Intel is counting on a PC recovery in the second half

Stocks slumped yesterday after strong economic data suggested that the Fed’s job may get trickier in the coming months. US GDP growth surprised economists… and the rest of us, by displaying epic resilience.

Don’t stop me now! The tagline should really read “Can’t stop me now.” Of course, I am referring to the US economy, which, despite the Fed’s best efforts continues to thrive, according to the latest figures released by the Bureau of Economic Analysis. Yesterday, the government agency released its first estimate of Q2 GDP and beat economists’ estimates by a healthy margin. Expectations were for a +1.8% annualized growth, but the number came in with a +2.4% annualized growth. That not only does increase the chances for a so-call “soft landing,” but possibly even a gold-medal, epic landing.

With a number like that, one would expect there to be cheers resounding across the US. And surely there were cheers… everywhere except for the corner of 20th Street and Constitution Avenue in Washington DC. That is the address of Fed Headquarters . The Fed has been raising interest rates to effectively curb economic growth. In case you haven’t noticed, the central bankers have been trying really hard to slow things down and let inflation recede. Interest rates are the highest they have been since 2001! The Fed unsurprisingly raised interest rates on Wednesday. What may have been somewhat surprising to some was the fact that the vote to raise rates was unanimous, and that there were no subtle hints that the hiking was over. It is reasonable to assume that the Fed had access to the GDP data that was released a day later and if they did… well, you know why the policymakers did not relent in their tightening stance.

Yesterday’s data shows that consumption in the second quarter along with government spending. Net exports actually came in negative. If you are a regular reader and have been following my lesson plan, you would be thinking to yourself “self, I think that leaves business investment.” If you did, you would be correct, but your next thought would be, “but I thought businesses were spending less money and conserving.” Well, what they say and what they do are 2 completely different things. In the first quarter of the year Gross Private Domestic Investment (that is the official terminology for business spending) decreased by nearly -12%, which seemed logical given tight monetary policy and pending economic slowdown. Companies are rational, according to economic theory, and it is rational to cut back in challenging times. However, in Q2, it appears that business spending has come back, growing by +5.7%. Of the reported +2.4% annualized growth, business spending contributed +0.97%, so if business even came in flat the overall GDP figure would have come in at +1.43%, much closer to the expected number. You can see by the following chart of GDP components how consumption (purchases made by you and me) has moderated since the start of 2022 (the green line). You will also note the precipitous decline in business spending through Q1 of this year, and its ultimate resurgence in Q2 (light blue line). All of that information caused happy traders to sour on stocks as the possibility of more future rate hikes began to set in. The real rubber meets the road number will be released this morning when the PCE Deflator comes out. The PCE Core Deflator is expected to have moderated since its last release of +4.6% to +4.2%. That would be positive, but there is a good chance that the Fed had a heads-up on that number as well .
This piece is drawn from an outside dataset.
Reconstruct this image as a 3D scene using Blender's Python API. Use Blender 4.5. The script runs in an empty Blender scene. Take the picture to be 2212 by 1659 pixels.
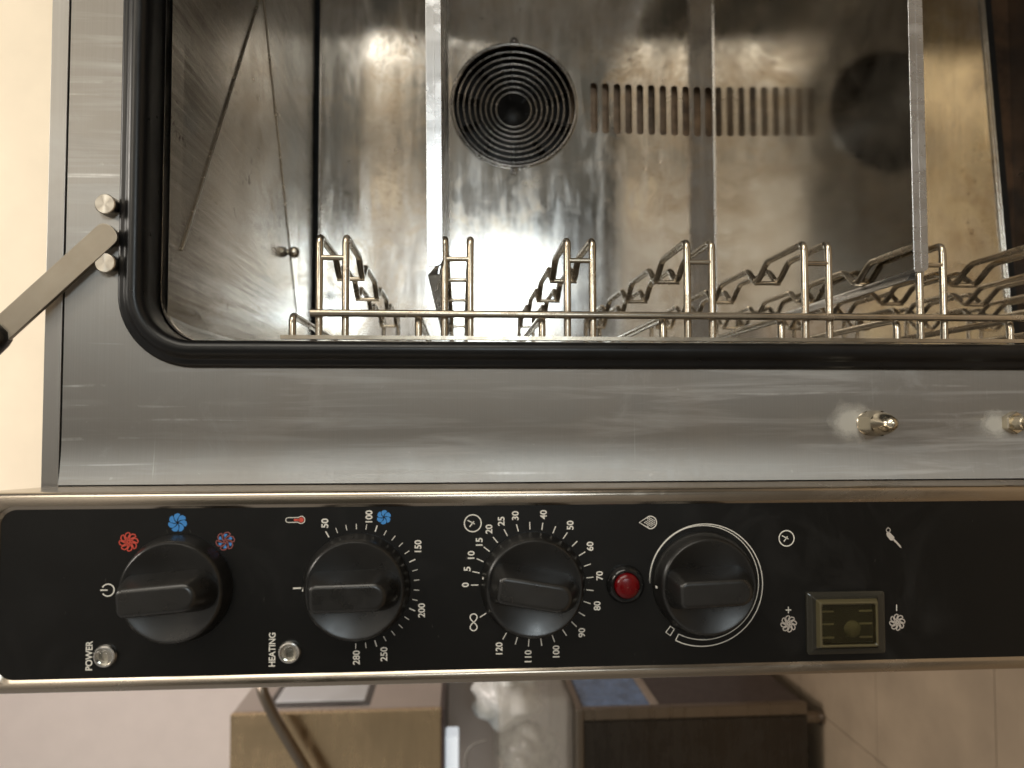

THIS MORNING’S EARLY BIRDS

Intel Corp (INTC) shares are higher by +6.34% after it announced that it beat estimates attributing its strong performance to a recovery to strong results from its PC business. That would be a welcome result for much of the hardware and semiconductor sectors. The company specifically called out a 2H recovery providing Q3 guidance that was above estimates. Dividend yield: 1.44%. Potential average analyst target upside: 3.5%.
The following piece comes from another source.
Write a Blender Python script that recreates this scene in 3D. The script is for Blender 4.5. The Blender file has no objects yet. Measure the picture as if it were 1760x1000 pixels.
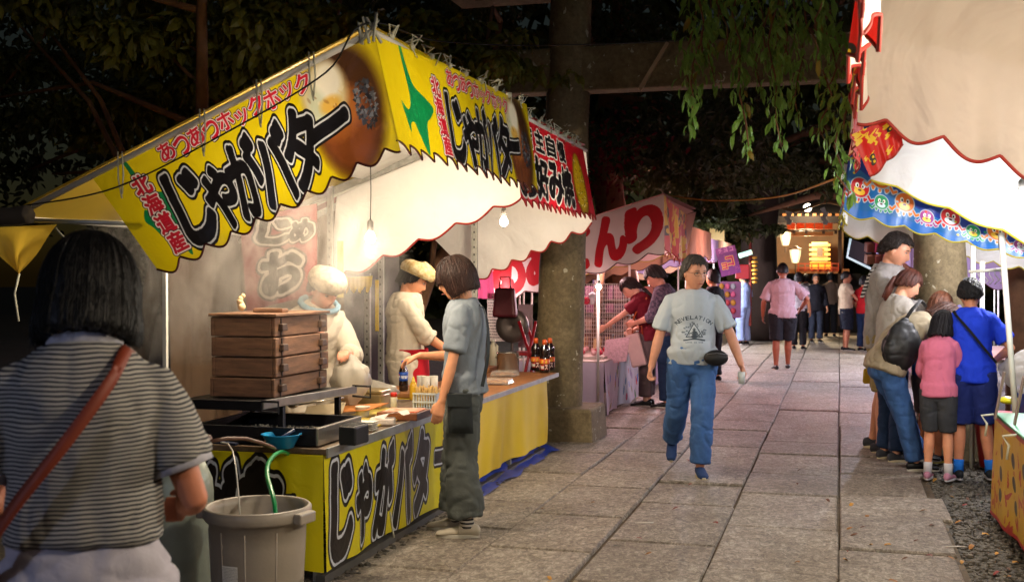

Enphase Energy Inc (ENPH) shares are lower by -15.58% in the premarket after it announced a Revenue miss for Q2 while providing Q3 guidance that disappointed analysts. Potential average analyst target upside: 27.6%.
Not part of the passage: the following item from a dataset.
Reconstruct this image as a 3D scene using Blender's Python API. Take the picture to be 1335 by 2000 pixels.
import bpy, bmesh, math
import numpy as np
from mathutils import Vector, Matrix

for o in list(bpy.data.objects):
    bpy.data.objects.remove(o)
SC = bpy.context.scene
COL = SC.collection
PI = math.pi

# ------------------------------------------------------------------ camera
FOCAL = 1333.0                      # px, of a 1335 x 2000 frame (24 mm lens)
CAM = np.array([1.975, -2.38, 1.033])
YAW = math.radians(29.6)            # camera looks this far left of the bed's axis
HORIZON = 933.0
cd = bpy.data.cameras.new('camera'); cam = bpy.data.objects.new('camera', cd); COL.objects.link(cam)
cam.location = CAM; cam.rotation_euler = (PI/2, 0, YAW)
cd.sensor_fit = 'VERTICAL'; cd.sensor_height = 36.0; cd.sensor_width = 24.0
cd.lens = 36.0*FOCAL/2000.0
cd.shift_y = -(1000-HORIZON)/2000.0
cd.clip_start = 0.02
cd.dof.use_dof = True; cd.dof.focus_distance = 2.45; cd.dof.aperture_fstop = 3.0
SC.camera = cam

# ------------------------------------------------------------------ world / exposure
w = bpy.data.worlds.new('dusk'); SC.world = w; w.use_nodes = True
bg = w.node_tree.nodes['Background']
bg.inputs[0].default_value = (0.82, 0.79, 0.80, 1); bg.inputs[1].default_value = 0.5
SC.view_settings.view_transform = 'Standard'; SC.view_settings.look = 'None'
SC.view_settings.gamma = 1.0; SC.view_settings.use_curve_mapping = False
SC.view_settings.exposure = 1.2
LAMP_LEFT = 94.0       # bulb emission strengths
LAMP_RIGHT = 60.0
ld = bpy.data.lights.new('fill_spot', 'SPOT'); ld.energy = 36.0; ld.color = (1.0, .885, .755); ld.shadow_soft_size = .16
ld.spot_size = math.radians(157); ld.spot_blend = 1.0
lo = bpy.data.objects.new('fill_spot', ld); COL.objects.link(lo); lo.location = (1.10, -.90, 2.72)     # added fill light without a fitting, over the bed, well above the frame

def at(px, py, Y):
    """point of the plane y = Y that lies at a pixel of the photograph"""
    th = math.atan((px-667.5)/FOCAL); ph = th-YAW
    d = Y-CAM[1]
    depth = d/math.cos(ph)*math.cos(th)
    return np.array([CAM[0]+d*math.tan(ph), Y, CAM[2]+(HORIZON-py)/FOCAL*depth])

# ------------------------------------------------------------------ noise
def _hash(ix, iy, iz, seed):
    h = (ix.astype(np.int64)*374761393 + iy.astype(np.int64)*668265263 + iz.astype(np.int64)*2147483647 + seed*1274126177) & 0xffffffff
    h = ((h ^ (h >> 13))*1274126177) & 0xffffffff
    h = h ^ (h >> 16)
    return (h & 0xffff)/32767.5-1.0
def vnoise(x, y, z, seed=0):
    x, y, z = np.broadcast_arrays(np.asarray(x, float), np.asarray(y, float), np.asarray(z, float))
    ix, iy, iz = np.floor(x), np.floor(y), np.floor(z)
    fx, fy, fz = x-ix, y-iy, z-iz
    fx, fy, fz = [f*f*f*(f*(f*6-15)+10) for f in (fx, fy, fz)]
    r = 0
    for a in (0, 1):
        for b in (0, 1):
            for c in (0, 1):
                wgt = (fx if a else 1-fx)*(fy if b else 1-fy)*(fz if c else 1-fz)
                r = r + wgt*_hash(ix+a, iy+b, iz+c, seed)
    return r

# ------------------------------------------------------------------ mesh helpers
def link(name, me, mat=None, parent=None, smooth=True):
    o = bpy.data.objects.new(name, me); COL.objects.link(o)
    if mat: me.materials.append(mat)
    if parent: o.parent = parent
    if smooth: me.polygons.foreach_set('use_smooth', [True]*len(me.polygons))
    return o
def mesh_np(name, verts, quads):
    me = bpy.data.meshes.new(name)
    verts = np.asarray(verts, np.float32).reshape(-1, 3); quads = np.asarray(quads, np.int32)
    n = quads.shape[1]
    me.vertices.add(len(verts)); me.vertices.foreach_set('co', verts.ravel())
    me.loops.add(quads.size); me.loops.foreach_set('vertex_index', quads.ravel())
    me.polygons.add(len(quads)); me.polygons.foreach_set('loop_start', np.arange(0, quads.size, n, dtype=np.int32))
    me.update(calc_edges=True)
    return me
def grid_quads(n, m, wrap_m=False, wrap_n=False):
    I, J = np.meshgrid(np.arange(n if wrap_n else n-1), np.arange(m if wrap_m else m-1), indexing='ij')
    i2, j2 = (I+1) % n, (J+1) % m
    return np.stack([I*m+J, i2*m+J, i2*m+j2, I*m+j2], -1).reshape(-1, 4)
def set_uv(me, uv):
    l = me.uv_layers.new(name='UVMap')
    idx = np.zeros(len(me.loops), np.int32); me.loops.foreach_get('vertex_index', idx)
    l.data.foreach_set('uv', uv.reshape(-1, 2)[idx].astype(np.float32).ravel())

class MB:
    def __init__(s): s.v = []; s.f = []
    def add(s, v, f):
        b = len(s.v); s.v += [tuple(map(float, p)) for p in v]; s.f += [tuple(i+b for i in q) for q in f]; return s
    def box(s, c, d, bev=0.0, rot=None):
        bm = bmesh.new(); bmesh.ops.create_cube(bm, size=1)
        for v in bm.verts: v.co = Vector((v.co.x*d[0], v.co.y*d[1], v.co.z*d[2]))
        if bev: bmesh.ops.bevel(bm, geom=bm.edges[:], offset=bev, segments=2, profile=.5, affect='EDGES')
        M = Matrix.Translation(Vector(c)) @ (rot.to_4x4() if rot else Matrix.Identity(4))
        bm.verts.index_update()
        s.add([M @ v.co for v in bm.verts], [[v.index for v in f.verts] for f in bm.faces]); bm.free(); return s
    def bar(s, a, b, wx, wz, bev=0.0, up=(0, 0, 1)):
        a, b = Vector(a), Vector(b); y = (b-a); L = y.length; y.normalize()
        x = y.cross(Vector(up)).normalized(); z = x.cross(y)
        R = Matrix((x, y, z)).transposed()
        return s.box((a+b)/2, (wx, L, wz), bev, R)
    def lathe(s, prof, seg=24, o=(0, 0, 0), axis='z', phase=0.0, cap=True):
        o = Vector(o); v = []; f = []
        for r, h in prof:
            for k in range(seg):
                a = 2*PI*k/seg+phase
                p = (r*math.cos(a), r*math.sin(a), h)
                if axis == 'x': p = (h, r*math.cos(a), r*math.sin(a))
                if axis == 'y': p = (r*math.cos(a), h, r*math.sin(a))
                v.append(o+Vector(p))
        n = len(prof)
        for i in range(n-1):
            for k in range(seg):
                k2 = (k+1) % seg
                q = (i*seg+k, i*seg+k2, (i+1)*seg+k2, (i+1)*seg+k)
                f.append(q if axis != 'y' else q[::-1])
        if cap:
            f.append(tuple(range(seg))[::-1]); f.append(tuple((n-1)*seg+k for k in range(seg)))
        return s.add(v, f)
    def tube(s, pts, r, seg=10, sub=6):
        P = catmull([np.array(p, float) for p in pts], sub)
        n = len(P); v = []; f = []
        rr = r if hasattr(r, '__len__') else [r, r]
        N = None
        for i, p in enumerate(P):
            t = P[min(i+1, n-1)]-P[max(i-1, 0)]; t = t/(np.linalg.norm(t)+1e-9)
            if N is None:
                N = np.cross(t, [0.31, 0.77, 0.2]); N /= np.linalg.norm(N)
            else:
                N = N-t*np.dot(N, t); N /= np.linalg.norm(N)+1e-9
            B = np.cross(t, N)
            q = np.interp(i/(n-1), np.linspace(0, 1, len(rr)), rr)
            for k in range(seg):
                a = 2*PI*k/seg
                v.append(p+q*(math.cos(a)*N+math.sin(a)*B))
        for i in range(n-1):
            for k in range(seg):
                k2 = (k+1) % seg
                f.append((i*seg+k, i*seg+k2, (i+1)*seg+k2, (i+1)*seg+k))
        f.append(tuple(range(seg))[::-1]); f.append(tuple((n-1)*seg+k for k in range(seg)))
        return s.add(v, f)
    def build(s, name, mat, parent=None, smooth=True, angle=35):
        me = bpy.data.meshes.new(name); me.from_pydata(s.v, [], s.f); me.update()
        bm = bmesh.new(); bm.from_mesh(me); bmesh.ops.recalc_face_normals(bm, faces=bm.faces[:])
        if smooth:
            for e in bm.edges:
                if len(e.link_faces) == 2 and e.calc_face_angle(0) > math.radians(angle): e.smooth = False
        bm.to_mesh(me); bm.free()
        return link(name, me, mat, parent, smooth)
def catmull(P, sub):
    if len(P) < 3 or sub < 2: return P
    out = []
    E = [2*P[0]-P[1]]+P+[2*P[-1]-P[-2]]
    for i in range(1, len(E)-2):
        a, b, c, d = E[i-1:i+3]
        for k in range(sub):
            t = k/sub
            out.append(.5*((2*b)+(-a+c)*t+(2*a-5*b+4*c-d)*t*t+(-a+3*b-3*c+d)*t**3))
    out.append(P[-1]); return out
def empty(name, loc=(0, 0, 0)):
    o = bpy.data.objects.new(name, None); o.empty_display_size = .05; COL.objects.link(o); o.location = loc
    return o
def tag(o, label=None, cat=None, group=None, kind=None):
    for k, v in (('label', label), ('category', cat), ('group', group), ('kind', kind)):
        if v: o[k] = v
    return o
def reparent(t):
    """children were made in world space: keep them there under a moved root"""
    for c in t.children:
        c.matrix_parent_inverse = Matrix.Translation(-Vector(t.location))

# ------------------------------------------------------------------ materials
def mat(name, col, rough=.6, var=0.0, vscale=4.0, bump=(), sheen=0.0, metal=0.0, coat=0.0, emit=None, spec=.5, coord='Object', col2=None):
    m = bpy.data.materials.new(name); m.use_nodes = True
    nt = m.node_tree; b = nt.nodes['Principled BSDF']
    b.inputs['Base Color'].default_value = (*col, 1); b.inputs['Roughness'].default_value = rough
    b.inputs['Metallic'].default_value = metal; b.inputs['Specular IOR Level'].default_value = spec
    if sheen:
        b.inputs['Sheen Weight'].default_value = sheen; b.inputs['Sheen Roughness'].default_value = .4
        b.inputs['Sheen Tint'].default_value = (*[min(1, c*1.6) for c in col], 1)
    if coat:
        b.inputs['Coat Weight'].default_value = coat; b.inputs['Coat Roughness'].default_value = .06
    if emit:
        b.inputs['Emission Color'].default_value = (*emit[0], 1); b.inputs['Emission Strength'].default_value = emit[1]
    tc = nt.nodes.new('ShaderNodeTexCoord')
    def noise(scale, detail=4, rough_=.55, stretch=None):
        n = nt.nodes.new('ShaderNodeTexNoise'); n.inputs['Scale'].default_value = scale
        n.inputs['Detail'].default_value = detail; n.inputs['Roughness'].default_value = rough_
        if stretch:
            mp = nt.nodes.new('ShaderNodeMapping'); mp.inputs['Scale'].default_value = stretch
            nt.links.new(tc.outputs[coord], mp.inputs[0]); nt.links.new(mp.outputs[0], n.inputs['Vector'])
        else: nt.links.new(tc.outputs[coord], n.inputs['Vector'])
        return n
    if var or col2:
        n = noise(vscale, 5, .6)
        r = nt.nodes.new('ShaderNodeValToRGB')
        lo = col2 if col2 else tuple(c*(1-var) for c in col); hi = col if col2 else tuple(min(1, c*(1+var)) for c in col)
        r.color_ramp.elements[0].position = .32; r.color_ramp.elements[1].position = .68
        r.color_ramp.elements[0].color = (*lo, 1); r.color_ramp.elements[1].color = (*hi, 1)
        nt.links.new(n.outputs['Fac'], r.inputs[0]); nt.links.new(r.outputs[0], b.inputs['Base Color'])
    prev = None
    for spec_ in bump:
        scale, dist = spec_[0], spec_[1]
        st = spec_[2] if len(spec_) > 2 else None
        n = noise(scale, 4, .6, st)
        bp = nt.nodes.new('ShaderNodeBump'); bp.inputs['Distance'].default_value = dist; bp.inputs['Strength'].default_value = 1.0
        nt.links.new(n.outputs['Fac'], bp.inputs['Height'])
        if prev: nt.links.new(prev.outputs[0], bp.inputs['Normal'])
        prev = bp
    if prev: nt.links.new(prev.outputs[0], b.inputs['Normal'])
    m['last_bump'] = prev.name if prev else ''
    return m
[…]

Also, this morning: Centene, Chevron, Colgate-Palmolive, Proctor & Gamble, and Newell Brands beat on EPS and Revenues while Aon, Exxon Mobil, and Charter Communications came up short.

YESTERDAY’S MARKETS

Stocks slumped on positive GDP results prompting worries that the Fed would have to continue raising interest rates. The S&P500 fell by -0.64%, the Dow Jones Industrial Average declined by -0.67%, the Nasdaq Composite Index traded lower by -0.55%, and the Russell 2000 Index dropped by -1.29%. Bonds declined and 10-year Treasury note yields gained +13 basis points to 4.00%. Cryptos slid by -0.68% and Bitcoin lost -1.51%. The S&P ESG Index gave up -0.68%.

NEXT UP

  • PCE Deflator (June) is expected to have moderated to +3.0% from +3.8%.
  • University of Michigan Sentiment (June) is expected to come in at 72.6% in line with prior estimates.